No siempre estamos preparadas para el silencio. Nos coge por sorpresa. A veces son en cambio las palabras escritas, signos en sí, las que nos dejan cicatrices.
Un trazo de violín nos caligrafía el rostro. Nos significa. Así comienza Kalligraphie, una inmersión en el trazo negro de la cuerda y sus silencios níveos, perturbadores, casi crujientes como el papel y los rituales de pincel, mano y tinta en la cultura nipona.
«El momento en el que golpeas el instrumento rompes con la convención. El sonido rompe el silencio. Rompen el mundo que había existido hasta entonces».
Son palabras de Toshio Hosokawa, un compositor nacido diez años después de los bombardeos en Hiroshima, y que como muchos compatriotas practica el arte de la caligrafía como ejercicio de meditación. El movimiento de preparación en el espacio, ha dicho, es tan importante como el momento de la escritura, la mano sigue una continuidad y es la línea en el espacio la que rasga la línea en el papel.
Es apetecible perderse con los ojos cerrados por estos kanji germinados entre silencios, con arco, con pizzicati, con glissandi, caídas desde la estratosfera hasta el núcleo caliente de un átomo, visiones que surgen de repente, ideas al vuelo, ideogramas/sonogramas que atacan y se extinguen. Tinta de aire. Tinta de animal, de madera. Tinta de mano. Invisible. Rayante. Radiante.

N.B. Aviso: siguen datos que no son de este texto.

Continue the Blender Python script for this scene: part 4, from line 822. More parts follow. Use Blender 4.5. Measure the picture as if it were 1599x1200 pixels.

«La música es caligrafía, usa sonidos pintados en el lienzo del silencio» Hosokawa.
«Fugarse es volver.»
Quizás porque se trata de Bach, una obra suya que ejemplifica el contrapunto y la fuga como técnicas de composición aunque sin aclarar instrumentos, misteriosa y simple, ha dado lugar a no poca interpretación metafísica. Tiene además el flavor de obra inacabada y póstuma.
Fue olvidada durante siglos, pero su reinterpretación a la luz de la música contemporánea es reveladora: el arte de la fuga es, como se ha señalado, una forma muy abstracta de variaciones. A partir de un solo tema musical, un crecimiento en rizoma o en ondas o en combinatoria hasta un total de 18 contrapuncti.
Era didáctico pero no un mero artificio. Su contenido parece afectivo. Nunca afectado. El arte de la fuga es una exploración y el hecho de que Bach no concretase para qué instrumentos ha dejado abierta la caja de Pandora de la curiosidad. Se ha interpretado a clave, a órgano, a quinteto de metales, a piano, a orquesta sinfónica… No ha pasado inadvertida al cuarteto de cuerda bajo el arco de Florian Vlashi, que para cerrar este concierto de música del siglo XX ha escogido varios de sus contrapuntos de mediados del s. XVIII.
El escritor francés Pascal Quignard dejó escrito: «El cuarteto de cuerdas europeo: cuatro hombres de negro con corbata negra en torno al cuello y arcos de madera con crines de caballo se encorvan sobre tripas de oveja». Su visión, irónica y algo fúnebre, contrasta con un cuarteto más luminoso donde para empezar no hay 4 hombres y las crines de caballo y tripas de oveja tejen líneas de fuga hacia lo que conmueve y no está escrito, hacia esa caligrafía que no es de este mundo.